Ayrton Senna momentos antes da largada do GP de San Marino de 1994: angústia e preocupação (Foto: Getty Images)Mudanças precipitadas custaram vidas de Senna e Ratzenberger em 1994 (Foto: Getty Images)


O novo projeto prevê aumento significativo da potência. As restrições existentes, este ano, para a geração de pressão aerodinâmica terão de ser bem menos severas em 2016. As necessidades de refrigeração desses motores são maiores, daí as tomadas de ar precisarem ser ampliadas. E isso muda tudo. Os ensinamentos aerodinâmicos do ano passado e os adquiridos nesta temporada servirão pouco para 2016.
O uso dos pneus largos, desde já apoiado pela Pirelli, da mesma forma significa reestudar o conjunto aerodinâmico, outra distribuição de peso, o desenho de suspensões, redimensionar os freios, enfim, os engenheiros terão imenso desafio e trabalho pela frente. Ao mesmo tempo em que se dedicam aos carros da temporada que sequer começou. E tudo isso custa muito dinheiro. Dinheiro que a F-1 não tem.
A torcida provavelmente vai adorar se esse for mesmo o rumo da F-1, carros rapidíssimos e cujo controle só será possível para bem menos pilotos do que hoje, ao menos no seu nível máximo. Mas, ao mesmo tempo, não adiantará nada a F-1 produzir esses monopostos fantásticos, mas apenas cinco equipes alinharem seus carros para disputar o campeonato.
É preciso pensar num espetáculo distinto, mais emocionante, como todos desejam, mas ao mesmo tempo na possibilidade de a maioria dos atores entrar em cena. Sem os coadjuvantes os protagonistas não conseguem realizar o show.
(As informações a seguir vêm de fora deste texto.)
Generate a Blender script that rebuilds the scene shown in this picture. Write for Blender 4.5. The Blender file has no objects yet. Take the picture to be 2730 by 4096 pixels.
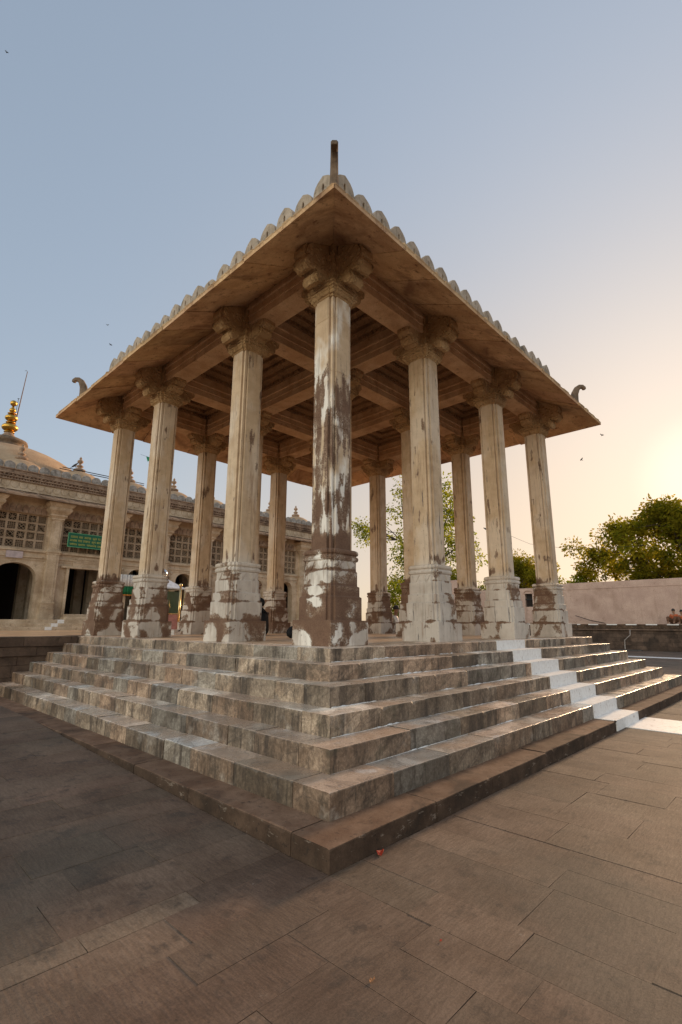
import bpy, math, random
from mathutils import Vector, Matrix, noise as mnoise
R = math.radians
random.seed(7)
S = bpy.context.scene
COL = S.collection

# ------------------------------------------------------------------ camera
cam_d = bpy.data.cameras.new('camera'); cam = bpy.data.objects.new('camera', cam_d); COL.objects.link(cam)
pitch, roll, yaw = 0.22273, 0.003836, 0.76313
fwd = Vector((math.cos(yaw)*math.cos(pitch), math.sin(yaw)*math.cos(pitch), math.sin(pitch)))
rt = Vector((math.sin(yaw), -math.cos(yaw), 0)); up = rt.cross(fwd)
r2 = rt*math.cos(roll) + up*math.sin(roll); u2 = -rt*math.sin(roll) + up*math.cos(roll)
M = Matrix((r2, u2, -fwd)).transposed().to_4x4(); M.translation = Vector((-5.0, -4.980, 0.278))
cam.matrix_world = M
cam_d.sensor_fit = 'HORIZONTAL'; cam_d.sensor_width = 36; cam_d.lens = 36*1986.83/2730
cam_d.clip_start = .05; cam_d.clip_end = 3000
S.camera = cam

# ------------------------------------------------------------------ world, sun, exposure
SUN_AZ, SUN_EL = R(5.6), R(13.4)          # azimuth from +X towards +Y
W = bpy.data.worlds.new('World'); S.world = W; W.use_nodes = True
wn = W.node_tree.nodes; wl = W.node_tree.links
bg = wn['Background']; sky = wn.new('ShaderNodeTexSky'); sky.sky_type = 'NISHITA'; sky.sun_disc = False
sky.sun_elevation = SUN_EL; sky.sun_rotation = R(90) - SUN_AZ
sky.air_density = 1.0; sky.dust_density = 1.6; sky.ozone_density = 1.3; sky.altitude = 50
# the photograph's tone range is compressed: the same compression is applied to the sky itself, so it lights and shows alike
def wmath(op, a, b=0.0):
    n = wn.new('ShaderNodeMath'); n.operation = op
    for k, v in ((0, a), (1, b)):
        if isinstance(v, (int, float)): n.inputs[k].default_value = v
        else: wl.new(v, n.inputs[k])
    return n.outputs[0]
def wmix(mode, f, a, b):
    n = wn.new('ShaderNodeMix'); n.data_type = 'RGBA'; n.blend_type = mode
    for k, v in ((0, f), (6, a), (7, b)):
        if isinstance(v, (int, float)): n.inputs[k].default_value = v
        elif isinstance(v, tuple): n.inputs[k].default_value = v+(1,)
        else: wl.new(v, n.inputs[k])
    return n.outputs[2]
k0 = wmix('MULTIPLY', 1.0, sky.outputs[0], (.165, .165, .165)); gm = wn.new('ShaderNodeGamma'); wl.new(k0, gm.inputs[0]); gm.inputs[1].default_value = .54
wtc = wn.new('ShaderNodeTexCoord'); dotn = wn.new('ShaderNodeVectorMath'); dotn.operation = 'DOT_PRODUCT'; wl.new(wtc.outputs['Generated'], dotn.inputs[0])
dotn.inputs[1].default_value = (math.cos(SUN_AZ)*math.cos(SUN_EL), math.sin(SUN_AZ)*math.cos(SUN_EL), math.sin(SUN_EL))
wr = wn.new('ShaderNodeMapRange'); wr.interpolation_type = 'SMOOTHSTEP'; wl.new(dotn.outputs['Value'], wr.inputs[0]); wr.inputs[1].default_value = .40; wr.inputs[2].default_value = .96
wz = wn.new('ShaderNodeSeparateXYZ'); wl.new(wtc.outputs['Generated'], wz.inputs[0])
we = wn.new('ShaderNodeMapRange'); we.interpolation_type = 'SMOOTHSTEP'; wl.new(wz.outputs[2], we.inputs[0]); we.inputs[1].default_value = .85; we.inputs[2].default_value = .10
def wvec(op, a, b):
    n = wn.new('ShaderNodeVectorMath'); n.operation = op
    for k, v in ((0, a), (1, b)):
        if isinstance(v, tuple): n.inputs[k].default_value = v
        else: wl.new(v, n.inputs[k])
    return n.outputs[0]
soft = wvec('DIVIDE', wvec('MULTIPLY', gm.outputs[0], (1.42, 1.42, 1.42)), wvec('ADD', wvec('MULTIPLY', gm.outputs[0], (.84, .84, .84)), (1, 1, 1)))
c1 = wmix('MULTIPLY', wmath('MULTIPLY', wr.outputs[0], we.outputs[0]), soft, (1.12, .885, .67))
wcore = wn.new('ShaderNodeMapRange'); wcore.interpolation_type = 'SMOOTHSTEP'; wl.new(dotn.outputs['Value'], wcore.inputs[0]); wcore.inputs[1].default_value = .992; wcore.inputs[2].default_value = 1.0
c2 = wmix('ADD', wcore.outputs[0], c1, (.20, .17, .12))
wb = wn.new('ShaderNodeMapRange'); wb.interpolation_type = 'SMOOTHSTEP'; wl.new(dotn.outputs['Value'], wb.inputs[0]); wb.inputs[1].default_value = -.1; wb.inputs[2].default_value = -.9
c2b = wmix('MULTIPLY', wb.outputs[0], c2, (4.8, 4.0, 3.05))  # added warm boost of the sky opposite the sun, fills camera-facing sides
c3 = wmix('MULTIPLY', 1.0, c2b, (4.45, 4.6, 4.9))
wl.new(c3, bg.inputs[0]); bg.inputs[1].default_value = 0.15
sd = bpy.data.lights.new('sun', 'SUN'); sd.energy = 4.8; sd.angle = R(9); sd.color = (1, .67, .39)
sun = bpy.data.objects.new('sun', sd); COL.objects.link(sun)
sdir = Vector((math.cos(SUN_AZ)*math.cos(SUN_EL), math.sin(SUN_AZ)*math.cos(SUN_EL), math.sin(SUN_EL)))
sun.rotation_euler = sdir.to_track_quat('Z', 'Y').to_euler()
S.view_settings.view_transform = 'Standard'; S.view_settings.look = 'None'
S.view_settings.exposure = 0.42; S.view_settings.gamma = 1
S.render.engine = 'CYCLES'
S.cycles.max_bounces = 8; S.cycles.diffuse_bounces = 5

# ------------------------------------------------------------------ helpers
def link(o, parent=None):
    COL.objects.link(o)
    if parent is not None: o.parent = parent
    return o
def tag(o, label=None, cat=None, group=None, kind=None):
    if label: o['label'] = label
    if cat: o['category'] = cat
    if group: o['group'] = group
    if kind: o['kind'] = kind
    return o
def empty(name, loc=(0, 0, 0), rz=0, label=None, cat=None, group=None, parent=None):
    o = bpy.data.objects.new(name, None); o.location = loc; o.rotation_euler = (0, 0, rz); o.empty_display_size = .2
    link(o, parent); return tag(o, label, cat, group)
def copy_tree(o, parent=None):
    c = o.copy(); link(c); c.parent = parent
    for ch in list(o.children): copy_tree(ch, c)
    return c

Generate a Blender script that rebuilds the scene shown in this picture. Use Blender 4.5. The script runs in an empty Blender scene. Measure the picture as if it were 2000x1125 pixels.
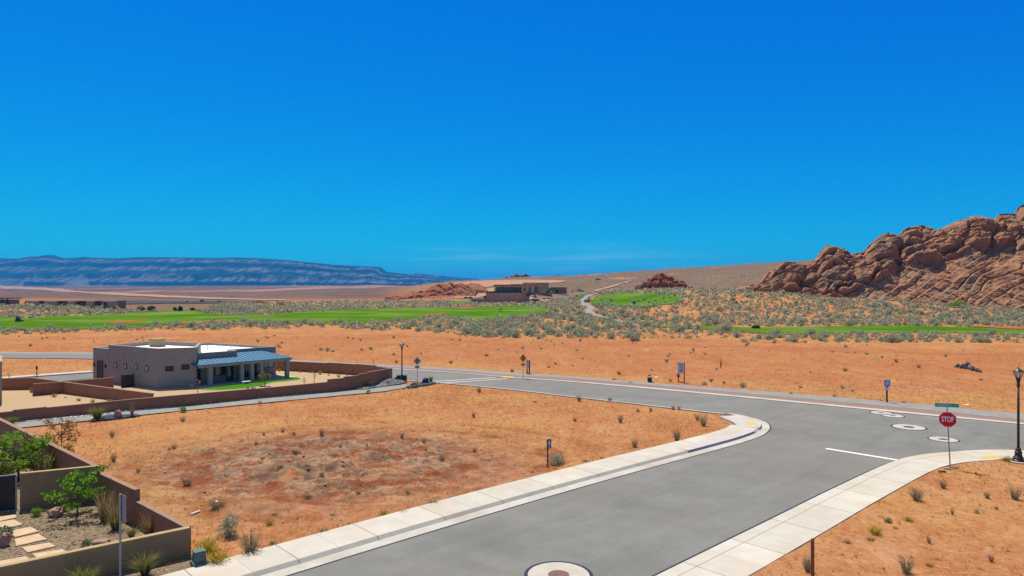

O que mais se espera da Comissão de F-1, hoje, não é a aprovação do projeto de levar o torcedor a contar os dias que faltam para o próximo GP, mas principalmente como realizá-lo.
Será imprescindível a Comissão de F-1 criar mecanismos para Force India, Lotus e Sauber disporem de mais recursos financeiros a fim de disputar o campeonato que vai começar dia 15 de março, na Austrália, e ao mesmo tempo investir nos estudos e construção dos modelos de 2016, profundamente distintos dos atuais, novamente.